What do the four of us who were chosen as this year's winners receive? (Again, according to the website)
  • $500 honorarium
  • One week of lodging at an Ashland bed-and-breakfast inn (this year, hosting by local theater patrons instead)
  • A reception
  • Professional director
  • Professional cast (as available)
  • At least eight hours of rehearsal
  • Two public readings
  • Feedback and written critique

Frequently they also provide:

  • Complimentary tickets to local theaters
  • One or two hosted dinners
  • Coupons for local restaurants and shops
  • A nifty AWE t-shirt
  • Good conversation and excellent coffee
My reading is going to be directed by Christopher Acebo, who is the Associate Director of the Oregon Shakespeare Festival. My cast includes a bunch of folks from the OSF: Brad Whitmore, Liisa Ivary, Tasso Feldman, Cristofer Jean, Jeffrey King and Neil Shah. I'm looking forward to meeting them at our rehearsals, and to working with them.

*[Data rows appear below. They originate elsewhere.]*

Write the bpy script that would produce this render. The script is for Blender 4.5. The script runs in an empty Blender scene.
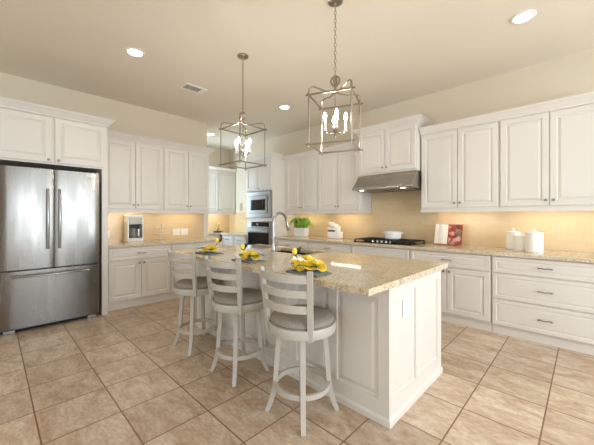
import bpy, bmesh, math, random
from mathutils import Vector, Matrix
S = bpy.context.scene
C = S.collection
PI = math.pi
random.seed(7)

# ------------------------------------------------------------------ camera
cam_d = bpy.data.cameras.new('camera')
cam_d.sensor_width = 36.0
cam_d.lens = 18.0
cam_d.shift_y = -5.5 / 594
cam_d.clip_start = 0.05
cam = bpy.data.objects.new('camera', cam_d)
C.objects.link(cam)
cam.location = (0, 0, 1.30)
cam.rotation_euler = (PI / 2, 0, 0.771)
S.camera = cam

# ------------------------------------------------------------------ exposure, world
S.view_settings.view_transform = 'Standard'
S.view_settings.look = 'None'
S.view_settings.gamma = 1.0
S.view_settings.use_curve_mapping = False
S.view_settings.exposure = -0.40
S.cycles.use_denoising = True
S.cycles.max_bounces = 8
S.cycles.diffuse_bounces = 5
S.cycles.caustics_reflective = False
S.cycles.caustics_refractive = False
S.cycles.sample_clamp_indirect = 6.0

W = bpy.data.worlds.new('sky')
S.world = W
W.use_nodes = True
wn = W.node_tree
sky = wn.nodes.new('ShaderNodeTexSky')
sky.sky_type = 'NISHITA'
sky.sun_elevation = math.radians(50)
sky.sun_rotation = math.radians(200)
sky.sun_disc = False
wn.links.new(sky.outputs[0], wn.nodes['Background'].inputs[0])
wn.nodes['Background'].inputs[1].default_value = 0.12

# daylight entering by the windows of the wall behind and beside the camera
def area(name, loc, rot, sx, sy, power, col):
    l = bpy.data.lights.new(name, 'AREA')
    l.shape = 'RECTANGLE'
    l.size, l.size_y = sx, sy
    l.energy = power
    l.color = col
    o = bpy.data.objects.new(name, l)
    C.objects.link(o)
    o.location = loc
    o.rotation_euler = rot
    return o
DAY = (0.76, 0.88, 1.0)
# (x or y centre) lights lie just inside each pane
area('window_daylight', (3.52, 0.9, 1.45), (0, PI / 2, 0), 1.9, 1.7, 158, DAY)
area('window_daylight', (3.52, 3.0, 1.45), (0, PI / 2, 0), 1.9, 1.7, 158, DAY)
area('window_daylight', (-2.9, -4.12, 1.40), (PI / 2, 0, 0), 1.7, 2.0, 60, DAY)
area('window_daylight', (-0.6, -4.12, 1.40), (PI / 2, 0, 0), 1.7, 2.0, 42, DAY)
area('window_daylight', (1.6, -4.12, 1.40), (PI / 2, 0, 0), 1.7, 2.0, 42, DAY)
area('window_daylight', (-6.52, 2.95, 1.65), (PI / 2, 0, 0), .30, 1.5, 44, (.60, .79, 1.0))  # added bluish light for the nook cabinet, from an invented sidelight
E_CAN = 43.0      # recessed lamp lens
E_BULB = 420.0     # candle bulbs
E_STRIP = 24.0    # strips under the wall cabinets

# ------------------------------------------------------------------ materials
def lin(c):
    return tuple(((v / 255) / 12.92 if v / 255 <= .04045 else ((v / 255 + .055) / 1.055) ** 2.4) for v in c) + (1,)

def mat(name, rgb, rough=.5, metal=0.0, spec=.5, **kw):
    m = bpy.data.materials.new(name)
    m.use_nodes = True
    b = m.node_tree.nodes['Principled BSDF']
    b.inputs['Base Color'].default_value = lin(rgb)
    b.inputs['Roughness'].default_value = rough
    b.inputs['Metallic'].default_value = metal
    b.inputs['Specular IOR Level'].default_value = spec
    for k, v in kw.items():
        b.inputs[k].default_value = v
    return m

def nd(m, t, **kw):
    n = m.node_tree.nodes.new(t)
    for k, v in kw.items():
        if k in n.inputs:
            n.inputs[k].default_value = v
        else:
            setattr(n, k, v)
    return n

def lk(m, a, b):
    m.node_tree.links.new(a, b)

def bsdf(m):
    return m.node_tree.nodes['Principled BSDF']

def ramp(m, fac, stops):
    r = nd(m, 'ShaderNodeValToRGB')
    e = r.color_ramp.elements
    while len(e) < len(stops):
        e.new(0.5)
    for i, (p, c) in enumerate(stops):
        e[i].position = p
        e[i].color = lin(c)
    lk(m, fac, r.inputs[0])
    return r.outputs[0]

def coords(m, scale=(1, 1, 1), loc=(0, 0, 0), rot=(0, 0, 0)):
    t = nd(m, 'ShaderNodeTexCoord')
    p = nd(m, 'ShaderNodeMapping')
    p.inputs['Scale'].default_value = scale
    p.inputs['Location'].default_value = loc
    p.inputs['Rotation'].default_value = rot
    lk(m, t.outputs['Object'], p.inputs['Vector'])
    return p.outputs[0]

def mix(m, fac, a, b, mode='MIX'):
    n = nd(m, 'ShaderNodeMix', data_type='RGBA', blend_type=mode)
    for s, v in ((n.inputs[0], fac), (n.inputs[6], a), (n.inputs[7], b)):
        if hasattr(v, 'links'):
            lk(m, v, s)
        else:
            s.default_value = v
    return n.outputs[2]

def bump(m, h, strength=.3, dist=.01):
    b = nd(m, 'ShaderNodeBump')
    b.inputs['Strength'].default_value = strength
    b.inputs['Distance'].default_value = dist
    lk(m, h, b.inputs['Height'])
    lk(m, b.outputs[0], bsdf(m).inputs['Normal'])

def emit(name, rgb, strength):
    m = bpy.data.materials.new(name)
    m.use_nodes = True
    b = bsdf(m)
    b.inputs['Base Color'].default_value = (.8, .8, .8, 1)
    b.inputs['Emission Color'].default_value = rgb + (1,)
    b.inputs['Emission Strength'].default_value = strength
    return m

CAB = mat('cabinet_paint', (223, 217, 208), .36)
WALLM = mat('wall_paint', (218, 206, 184), .8)
v = coords(WALLM); n = nd(WALLM, 'ShaderNodeTexNoise', Scale=45.0, Detail=3.0); lk(WALLM, v, n.inputs['Vector']); bump(WALLM, n.outputs[0], .12, .004)
CEIL = mat('ceiling_paint', (234, 225, 208), .85)
v = coords(CEIL); n = nd(CEIL, 'ShaderNodeTexNoise', Scale=60.0, Detail=3.0); lk(CEIL, v, n.inputs['Vector']); bump(CEIL, n.outputs[0], .15, .004)
WHITE = mat('white_trim', (240, 238, 232), .45)
PLASTIC = mat('white_plastic', (242, 240, 234), .3)

def floor_mat():
    m = mat('floor_tile', (180, 150, 120), .33)
    P = .4067
    v = coords(m, loc=(.1917, -.1997, 0))
    b = nd(m, 'ShaderNodeTexBrick', offset=0.0, offset_frequency=1, squash=1.0)
    b.inputs['Scale'].default_value = 1.0
    b.inputs['Brick Width'].default_value = P
    b.inputs['Row Height'].default_value = P
    b.inputs['Mortar Size'].default_value = .0045
    b.inputs['Mortar Smooth'].default_value = .1
    b.inputs['Bias'].default_value = 0
    b.inputs['Color1'].default_value = (0, 0, 0, 1)
    b.inputs['Color2'].default_value = (1, 1, 1, 1)
    b.inputs['Mortar'].default_value = (.5, .5, .5, 1)
    lk(m, v, b.inputs['Vector'])
    # clouding that changes from tile to tile
    off = nd(m, 'ShaderNodeVectorMath', operation='SCALE')
    lk(m, b.outputs['Color'], off.inputs[0]); off.inputs['Scale'].default_value = 13.0
    add = nd(m, 'ShaderNodeVectorMath', operation='ADD')
    lk(m, v, add.inputs[0]); lk(m, off.outputs[0], add.inputs[1])
    st = nd(m, 'ShaderNodeMapping'); st.inputs['Scale'].default_value = (1.0, 2.1, 1)
    lk(m, add.outputs[0], st.inputs['Vector'])
    n1 = nd(m, 'ShaderNodeTexNoise', Scale=4.2, Detail=7.0, Roughness=.62, Distortion=.7)
    lk(m, st.outputs[0], n1.inputs['Vector'])
    n2 = nd(m, 'ShaderNodeTexNoise', Scale=26.0, Detail=5.0, Roughness=.7)
    lk(m, st.outputs[0], n2.inputs['Vector'])
    c = ramp(m, n1.outputs[0], [(.28, (184, 156, 129)), (.45, (212, 187, 161)), (.58, (226, 207, 184)), (.75, (236, 222, 203))])
    g = ramp(m, n2.outputs[0], [(.3, (206, 200, 194)), (.62, (255, 255, 255))])
    c = mix(m, .75, c, g, 'MULTIPLY')
    t = ramp(m, b.outputs['Color'], [(0, (228, 224, 220)), (1, (255, 255, 255))])
    c = mix(m, .9, c, t, 'MULTIPLY')
    c = mix(m, b.outputs['Fac'], c, lin((128, 96, 70)))
    lk(m, c, bsdf(m).inputs['Base Color'])
    r = nd(m, 'ShaderNodeMapRange'); lk(m, n1.outputs[0], r.inputs[0])
    r.inputs[3].default_value = .24; r.inputs[4].default_value = .40
    lk(m, r.outputs[0], bsdf(m).inputs['Roughness'])
    inv = nd(m, 'ShaderNodeMath', operation='SUBTRACT'); inv.inputs[0].default_value = 1; lk(m, b.outputs['Fac'], inv.inputs[1])
    ad = nd(m, 'ShaderNodeMath', operation='MULTIPLY_ADD'); lk(m, n2.outputs[0], ad.inputs[0]); ad.inputs[1].default_value = .12; lk(m, inv.outputs[0], ad.inputs[2])
    bump(m, ad.outputs[0], .35, .003)
    return m
FLOOR = floor_mat()

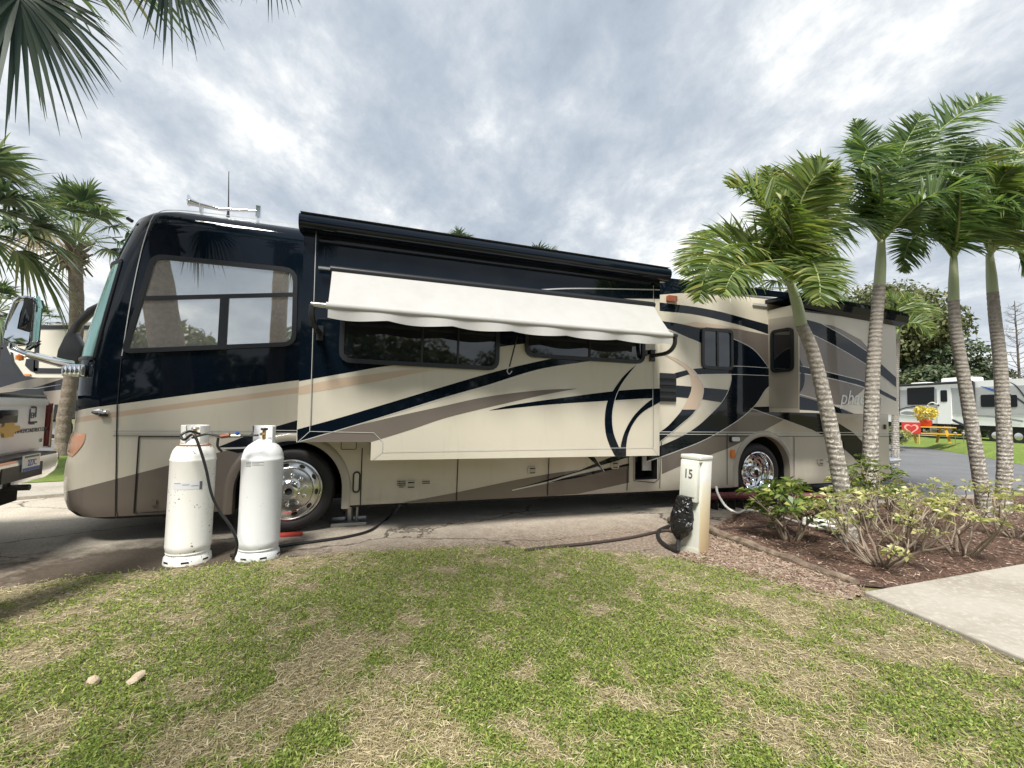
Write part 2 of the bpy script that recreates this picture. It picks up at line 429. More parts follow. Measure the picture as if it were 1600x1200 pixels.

It looks like I'm going to be able to meet up for coffee with two "sister listers" from the International Center for Women Playwrights while I'm in Ashland. Organizations like this one have made the world a warmer place, travel more fun, and friends and fellow playwrights everywhere.

From Sunday the 5th through Sunday the 12th, I'm going to be happily immersed in the world of playwriting in Ashland, Oregon. I couldn't be more pleased, and appreciate all the people who have made my trip possible.

Now I just have to figure out who's going to feed my cat while I'm gone...


jason Hanson said...

great talking to you thurs! looking forward to seeing you in ashland!

NoHoJax said...

Congratulations! I hope you have a wonderful trip. I've been enjoying your blog, and am looking forward to opening night of Song!